OPINION

Importing a sense of self-worth

Whatever you call it – habit or reflex – it happens several times a year. Whatever the occasion (an athletic success, a development in the economy, news from the archaeological front or something pertaining to tourism), we itch to see whether the foreign media has noticed and what they are saying. Then we re-report not what was actually broadcast or written in print but what we had hoped they would have said. Anything that goes against what we want is either hushed up or explained away as an “anti-Greek view.”

This tendency may be associated with the belief that whatever else may be going on in the world, whatever the shifts of power and the games of superpowers, Greece is always the world’s navel, its center, the source if not of all things – as modesty occasionally compels us to admit – then at least of most. This means that we expect every other country in the world to have the eternal obligation to treat Greece with reverence.

The other likely scenario is that we are compelled not by a sense of being at the center of things but by the exact opposite: Because during some crisis of national self-awareness we came to accept that we are not the navel of the world, we feel that we exist through foreign attention. We need to hear a kind word from the lips of others. We need to feel that we have not been lumped together with dozens of other “inglorious” countries. We need something to pluck up our courage, to appreciate our nation, ourselves that is, the selves that embody this nation, not because it deserves it, not because we respect it spontaneously, but because others tell us to.

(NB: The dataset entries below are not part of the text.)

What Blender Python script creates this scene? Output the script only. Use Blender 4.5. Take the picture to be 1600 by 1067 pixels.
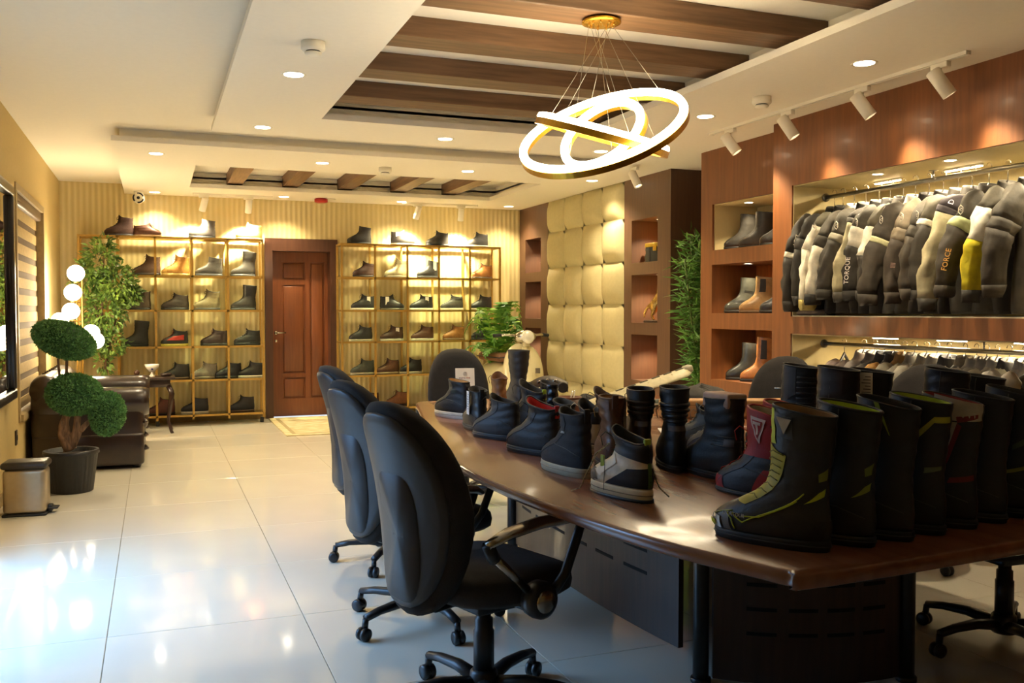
import bpy, bmesh, math, random
from mathutils import Vector, Matrix, noise, Quaternion
R = math.radians
random.seed(7)
S = bpy.context.scene
C = S.collection
for o in list(bpy.data.objects): bpy.data.objects.remove(o)

# ------------------------------------------------------------------ camera
cam = bpy.data.objects.new('camera', bpy.data.cameras.new('camera')); C.objects.link(cam)
cam.data.sensor_width = 36; cam.data.lens = 1447*36/1600; cam.data.clip_start = .05
cam.location = (0, 0, 1.30)
cam.rotation_euler = (R(90-1.905), 0, R(-21.11))
S.camera = cam
S.view_settings.view_transform = 'Standard'; S.view_settings.look = 'None'
S.view_settings.exposure = 0.58; S.view_settings.gamma = 1; S.view_settings.use_curve_mapping = False

# ------------------------------------------------------------------ world: daylight seen through the open glazing behind the camera's left
W = bpy.data.worlds.new('world'); S.world = W; W.use_nodes = True
# blue sky above the horizon, dim grey street below it
_n = W.node_tree.nodes; _l = W.node_tree.links
_tc = _n.new('ShaderNodeTexCoord'); _sx = _n.new('ShaderNodeSeparateXYZ'); _cr = _n.new('ShaderNodeValToRGB')
_l.new(_tc.outputs['Generated'], _sx.inputs[0]); _l.new(_sx.outputs['Z'], _cr.inputs[0])
_cr.color_ramp.elements[0].color = (.05, .055, .06, 1); _cr.color_ramp.elements[0].position = 0
_cr.color_ramp.elements[1].color = (.26, .54, 1, 1); _cr.color_ramp.elements[1].position = .5
_l.new(_cr.outputs[0], _n['Background'].inputs[0]); _n['Background'].inputs[1].default_value = 10.5

WARM = (1, .74, .42); WARM2 = (1, .83, .54)
def spot(x, y, z, tx, ty, tz, power, angle=70, blend=.6, col=WARM, size=.03):
    l = bpy.data.lights.new('spot_light', 'SPOT'); l.energy = power; l.color = col
    l.spot_size = R(angle); l.spot_blend = blend; l.shadow_soft_size = size
    o = bpy.data.objects.new('spot_light', l); C.objects.link(o); o.location = (x, y, z)
    o.rotation_euler = (Vector((tx, ty, tz))-Vector((x, y, z))).to_track_quat('-Z', 'Y').to_euler()
    return o
def area(x, y, z, sx, sy, power, col=WARM, rot=(0, 0, 0)):
    l = bpy.data.lights.new('strip_light', 'AREA'); l.shape = 'RECTANGLE'; l.size = sx; l.size_y = sy
    l.energy = power; l.color = col
    o = bpy.data.objects.new('strip_light', l); C.objects.link(o); o.location = (x, y, z); o.rotation_euler = rot
    return o

# ------------------------------------------------------------------ materials
def hexc(h):
    v = [int(h[i:i+2], 16)/255 for i in (0, 2, 4)]
    return tuple(c/12.92 if c <= .04045 else ((c+.055)/1.055)**2.4 for c in v)
MC = {}
def mat(h, rough=.6, metal=0, var=.08, scale=30, bump=0, bscale=60, emit=0, coat=0, stretch=None, h2=None, trans=0, sheen=0):
    key = (h, rough, metal, var, scale, bump, bscale, emit, coat, stretch, h2, trans, sheen)
    if key in MC: return MC[key]
    m = bpy.data.materials.new('material_'+h); m.use_nodes = True; MC[key] = m
    nt = m.node_tree; N = nt.nodes; Lk = nt.links; b = N['Principled BSDF']
    c = hexc(h)
    b.inputs['Roughness'].default_value = rough; b.inputs['Metallic'].default_value = metal
    b.inputs['Coat Weight'].default_value = coat; b.inputs['Coat Roughness'].default_value = .08
    if trans: b.inputs['Transmission Weight'].default_value = trans
    if sheen: b.inputs['Sheen Weight'].default_value = sheen
    tc = N.new('ShaderNodeTexCoord'); mp = N.new('ShaderNodeMapping')
    Lk.new(tc.outputs['Object'], mp.inputs[0])
    if stretch: mp.inputs['Scale'].default_value = stretch
    n = N.new('ShaderNodeTexNoise'); n.inputs['Scale'].default_value = scale; n.inputs['Detail'].default_value = 3
    Lk.new(mp.outputs[0], n.inputs['Vector'])
    r = N.new('ShaderNodeValToRGB')
    c2 = hexc(h2) if h2 else tuple(x*(1-var*2) for x in c)
    r.color_ramp.elements[0].color = (*c2, 1); r.color_ramp.elements[0].position = .35
    r.color_ramp.elements[1].color = (*c, 1); r.color_ramp.elements[1].position = .65
    Lk.new(n.outputs['Fac'], r.inputs[0]); Lk.new(r.outputs[0], b.inputs['Base Color'])
    if bump:
        n2 = N.new('ShaderNodeTexNoise'); n2.inputs['Scale'].default_value = bscale; n2.inputs['Detail'].default_value = 4
        Lk.new(mp.outputs[0], n2.inputs['Vector'])
        bp = N.new('ShaderNodeBump'); bp.inputs['Strength'].default_value = bump; bp.inputs['Distance'].default_value = .004
        Lk.new(n2.outputs['Fac'], bp.inputs['Height']); Lk.new(bp.outputs[0], b.inputs['Normal'])
    if emit:
        b.inputs['Emission Color'].default_value = (*c, 1); b.inputs['Emission Strength'].default_value = emit
    return m
def glass_mat():
    m = bpy.data.materials.new('clear_glass'); m.use_nodes = True; nt = m.node_tree; N = nt.nodes; N.remove(N['Principled BSDF'])
    tr = N.new('ShaderNodeBsdfTransparent'); tr.inputs[0].default_value = (.90, .93, .88, 1)
    gl = N.new('ShaderNodeBsdfGlossy'); gl.inputs['Roughness'].default_value = .04
    fr = N.new('ShaderNodeFresnel'); fr.inputs['IOR'].default_value = 1.45; mx = N.new('ShaderNodeMixShader')
    nt.links.new(fr.outputs[0], mx.inputs[0]); nt.links.new(tr.outputs[0], mx.inputs[1]); nt.links.new(gl.outputs[0], mx.inputs[2])
    nt.links.new(mx.outputs[0], N['Material Output'].inputs[0]); return m
def wood(h, h2, rough=.35, coat=.2, axis='z', scale=6):
    st = {'x': (.12, 1.6, 1.6), 'y': (1.6, .12, 1.6), 'z': (1.6, 1.6, .12)}[axis]
    return mat(h, rough, h2=h2, scale=scale*4, stretch=st, bump=.12, bscale=50, coat=coat)
def wallpaper():
    m = bpy.data.materials.new('striped_wallpaper'); m.use_nodes = True
    nt = m.node_tree; N = nt.nodes; Lk = nt.links; b = N['Principled BSDF']; b.inputs['Roughness'].default_value = .5
    tc = N.new('ShaderNodeTexCoord'); w = N.new('ShaderNodeTexWave'); w.bands_direction = 'X'; w.inputs['Scale'].default_value = 5.2
    w.inputs['Distortion'].default_value = .15; w.inputs['Detail'].default_value = 0
    Lk.new(tc.outputs['Object'], w.inputs['Vector'])
    r = N.new('ShaderNodeValToRGB'); r.color_ramp.elements[0].color = (*hexc('cbb67e'), 1); r.color_ramp.elements[1].color = (*hexc('d6c38e'), 1)
    Lk.new(w.outputs['Fac'], r.inputs[0]); Lk.new(r.outputs[0], b.inputs['Base Color'])
    bp = N.new('ShaderNodeBump'); bp.inputs['Strength'].default_value = .5; bp.inputs['Distance'].default_value = .01
    Lk.new(w.outputs['Fac'], bp.inputs['Height']); Lk.new(bp.outputs[0], b.inputs['Normal'])
    return m

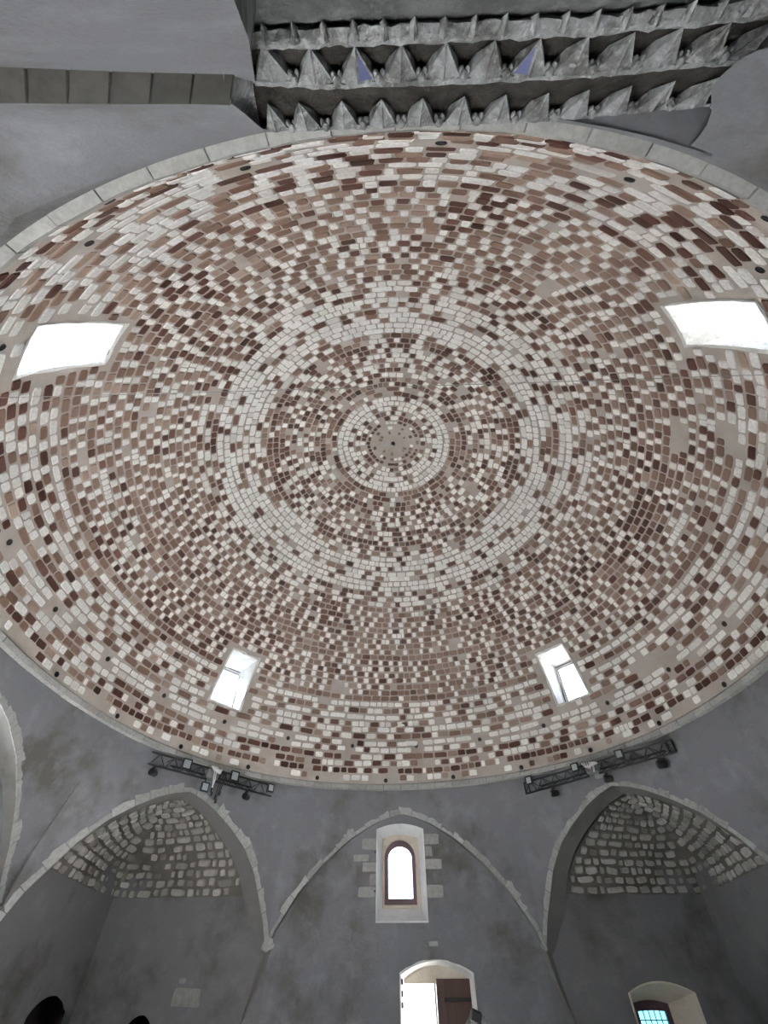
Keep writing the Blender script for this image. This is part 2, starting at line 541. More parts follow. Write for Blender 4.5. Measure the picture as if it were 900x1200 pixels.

What it is basically is an effort to enhance Greece’s image through foreign input. Because we have no faith in the self-worth of our country, we import pieces of how it is depicted abroad. We also have a shortage of faith in what we ourselves write about our own country and feel the need to confirm it by citing the BBC or the CNN.

It was inevitable that the same would happen in relation to the excavation of a massive ancient tomb in Amphipolis: before anything had been confirmed, we were going on about how ecstatic foreigners were with the finds so far. It kicked into high gear again with the discovery over the weekend of an impressive mosaic inside the tomb.

On Monday, for example, we read on Greek websites that the BBC said that the excavation “has enthused Greeks and has given rise to a wave of Greek pride and patriotism.” Okay, let’s accept it, albeit with a heavy heart, for the sake of morale or even pride. But, if our sense of patriotism, often over-inflated, needs an archaeological excavation, however important, to rise, then we are in trouble.